## Stored rows
####################

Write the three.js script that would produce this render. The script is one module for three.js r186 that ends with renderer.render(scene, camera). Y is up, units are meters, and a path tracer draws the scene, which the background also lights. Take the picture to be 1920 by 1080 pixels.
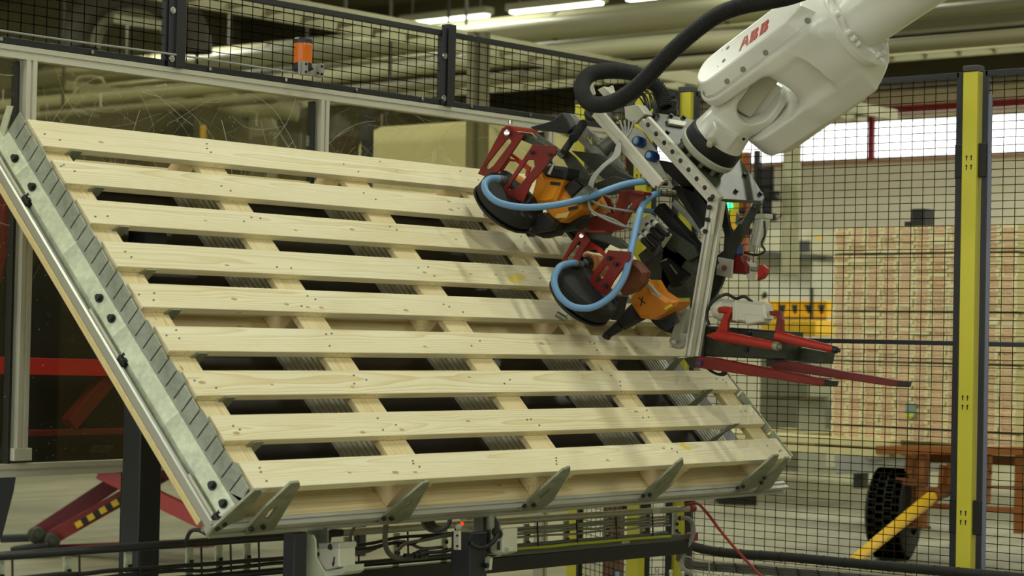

####################

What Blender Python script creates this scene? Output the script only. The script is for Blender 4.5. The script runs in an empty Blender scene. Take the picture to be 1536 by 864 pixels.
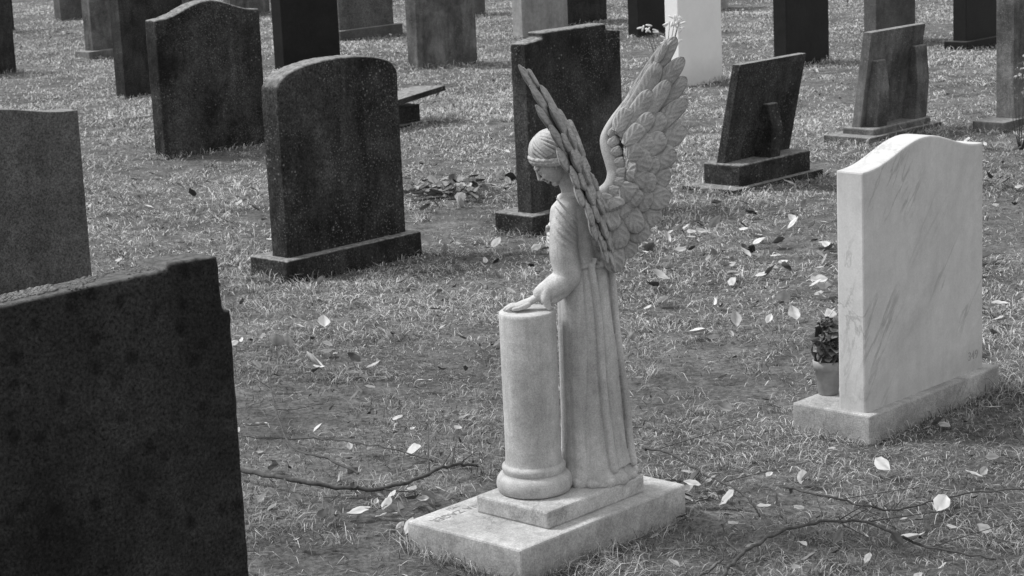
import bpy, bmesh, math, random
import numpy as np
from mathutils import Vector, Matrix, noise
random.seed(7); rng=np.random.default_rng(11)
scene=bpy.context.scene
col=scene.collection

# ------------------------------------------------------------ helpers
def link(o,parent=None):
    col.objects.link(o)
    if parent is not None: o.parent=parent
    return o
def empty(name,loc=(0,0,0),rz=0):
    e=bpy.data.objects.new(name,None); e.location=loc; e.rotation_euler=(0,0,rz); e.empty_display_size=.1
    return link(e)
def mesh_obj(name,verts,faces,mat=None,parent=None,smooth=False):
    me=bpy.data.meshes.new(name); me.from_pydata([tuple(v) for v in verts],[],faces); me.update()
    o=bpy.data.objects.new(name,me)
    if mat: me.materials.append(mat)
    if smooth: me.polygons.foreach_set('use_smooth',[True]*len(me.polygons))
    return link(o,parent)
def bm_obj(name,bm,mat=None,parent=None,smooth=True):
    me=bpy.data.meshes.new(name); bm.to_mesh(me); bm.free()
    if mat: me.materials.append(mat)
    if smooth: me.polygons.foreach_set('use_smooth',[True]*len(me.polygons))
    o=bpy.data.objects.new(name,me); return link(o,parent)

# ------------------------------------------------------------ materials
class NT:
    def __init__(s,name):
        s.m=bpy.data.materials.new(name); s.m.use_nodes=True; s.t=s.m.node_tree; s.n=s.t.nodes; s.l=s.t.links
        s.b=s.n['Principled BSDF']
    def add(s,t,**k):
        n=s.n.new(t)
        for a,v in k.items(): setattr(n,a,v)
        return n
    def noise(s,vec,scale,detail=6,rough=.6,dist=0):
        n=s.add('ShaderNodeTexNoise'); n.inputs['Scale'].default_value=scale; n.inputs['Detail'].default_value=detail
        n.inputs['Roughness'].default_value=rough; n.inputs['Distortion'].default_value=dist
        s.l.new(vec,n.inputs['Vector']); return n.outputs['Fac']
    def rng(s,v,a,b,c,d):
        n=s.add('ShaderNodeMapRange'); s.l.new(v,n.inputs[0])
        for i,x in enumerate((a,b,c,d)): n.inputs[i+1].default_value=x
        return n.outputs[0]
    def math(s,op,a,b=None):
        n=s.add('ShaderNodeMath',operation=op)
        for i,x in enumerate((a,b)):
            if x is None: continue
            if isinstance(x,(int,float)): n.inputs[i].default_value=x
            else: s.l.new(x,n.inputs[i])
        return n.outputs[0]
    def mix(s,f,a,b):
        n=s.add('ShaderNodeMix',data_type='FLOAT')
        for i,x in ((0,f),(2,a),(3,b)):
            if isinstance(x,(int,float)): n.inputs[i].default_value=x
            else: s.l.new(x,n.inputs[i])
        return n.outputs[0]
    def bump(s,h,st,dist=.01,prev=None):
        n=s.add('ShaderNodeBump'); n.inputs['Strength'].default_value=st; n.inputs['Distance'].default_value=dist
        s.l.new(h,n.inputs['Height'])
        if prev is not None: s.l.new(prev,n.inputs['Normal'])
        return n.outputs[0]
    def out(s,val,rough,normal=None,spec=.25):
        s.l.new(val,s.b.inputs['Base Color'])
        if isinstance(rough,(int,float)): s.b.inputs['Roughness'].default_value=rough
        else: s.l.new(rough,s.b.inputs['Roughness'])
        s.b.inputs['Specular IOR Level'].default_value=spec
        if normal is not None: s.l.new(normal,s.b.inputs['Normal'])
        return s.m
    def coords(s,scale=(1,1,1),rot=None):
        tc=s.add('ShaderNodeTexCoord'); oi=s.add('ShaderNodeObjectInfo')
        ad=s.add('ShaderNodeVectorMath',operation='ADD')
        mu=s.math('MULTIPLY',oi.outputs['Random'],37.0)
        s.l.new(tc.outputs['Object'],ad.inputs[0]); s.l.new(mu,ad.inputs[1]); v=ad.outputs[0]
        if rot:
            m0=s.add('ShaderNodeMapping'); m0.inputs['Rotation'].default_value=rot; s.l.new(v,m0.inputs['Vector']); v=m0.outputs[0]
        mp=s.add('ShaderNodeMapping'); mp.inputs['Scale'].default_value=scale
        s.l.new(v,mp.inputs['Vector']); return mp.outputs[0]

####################

## Problem to solve
Nothing but the lines from the one containing "What Blender Python" through the one containing "o=bpy.data.objects.new(name,me); return link(o,parent)" should be written out, exactly and with both ends. Pictures are left out.

## Answer to the exercise
What Blender Python script creates this scene? Output the script only. The script is for Blender 4.5. The script runs in an empty Blender scene. Take the picture to be 1536 by 864 pixels.
import bpy, bmesh, math, random
import numpy as np
from mathutils import Vector, Matrix, noise
random.seed(7); rng=np.random.default_rng(11)
scene=bpy.context.scene
col=scene.collection

# ------------------------------------------------------------ helpers
def link(o,parent=None):
    col.objects.link(o)
    if parent is not None: o.parent=parent
    return o
def empty(name,loc=(0,0,0),rz=0):
    e=bpy.data.objects.new(name,None); e.location=loc; e.rotation_euler=(0,0,rz); e.empty_display_size=.1
    return link(e)
def mesh_obj(name,verts,faces,mat=None,parent=None,smooth=False):
    me=bpy.data.meshes.new(name); me.from_pydata([tuple(v) for v in verts],[],faces); me.update()
    o=bpy.data.objects.new(name,me)
    if mat: me.materials.append(mat)
    if smooth: me.polygons.foreach_set('use_smooth',[True]*len(me.polygons))
    return link(o,parent)
def bm_obj(name,bm,mat=None,parent=None,smooth=True):
    me=bpy.data.meshes.new(name); bm.to_mesh(me); bm.free()
    if mat: me.materials.append(mat)
    if smooth: me.polygons.foreach_set('use_smooth',[True]*len(me.polygons))
    o=bpy.data.objects.new(name,me); return link(o,parent)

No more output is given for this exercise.